The Chicago Personal Injury Law Blog

Why Rapists Don't Typically Get Sued

The violent act of rape certainly is a crime against the social fabric as a whole, which is how criminal law prosecutes cases. But as with other acts of violence, individual rape victims should be able to file suit and collect substantial damages for their unspeakable injuries.

Jeff Dion, director of the National Crime Victim Bar Association, explained the importance of civil remedies for crime victims in a Slate article: 

"The criminal case is about paying your debt to society. The civil case is about [perpetrators] paying their debt to the victim."

Only that doesn't happen as often as one might think for something so serious as rape, according to the article.

Adding insult to injury, a 2004 sex crimes study found that just half of rape cases resulting in an arrest were ever prosecuted (PDF).

Ten years ago this month, the US Supreme Court struck down the portion of the Violence Against Women Act (VAWA) that would have allowed women to sue their attackers in federal court. The rationale behind the act was that rape was a brutal violation of victims' civil rights, although Justices ultimately decided that this overstepped the federal government's bounds.

In other words, the court held that only state courts should handle criminal-justice matters, like other crimes. 

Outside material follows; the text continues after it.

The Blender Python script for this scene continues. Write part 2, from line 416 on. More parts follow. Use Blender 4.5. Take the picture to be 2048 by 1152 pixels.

So without a federal civil rights remedy, rape victims hoping to recover damages must look for deep pockets; even many Chicago injury lawyers won't take on such a case unless it makes financial sense. That means a third party such as a shopping mall or hotel owner with lax security often becomes the target, not the rapist.

If a third party cannot be held liable, it's nearly impossible to recover damages in most states.

Fortunately for Chicagoans, Illinois is one of only three states that pick up where the Supreme Court ruling on VAWA left off. The Gender Violence Act allows the victims of gender-related violence (usually rape) to hold their attackers personally liable for damages in state court.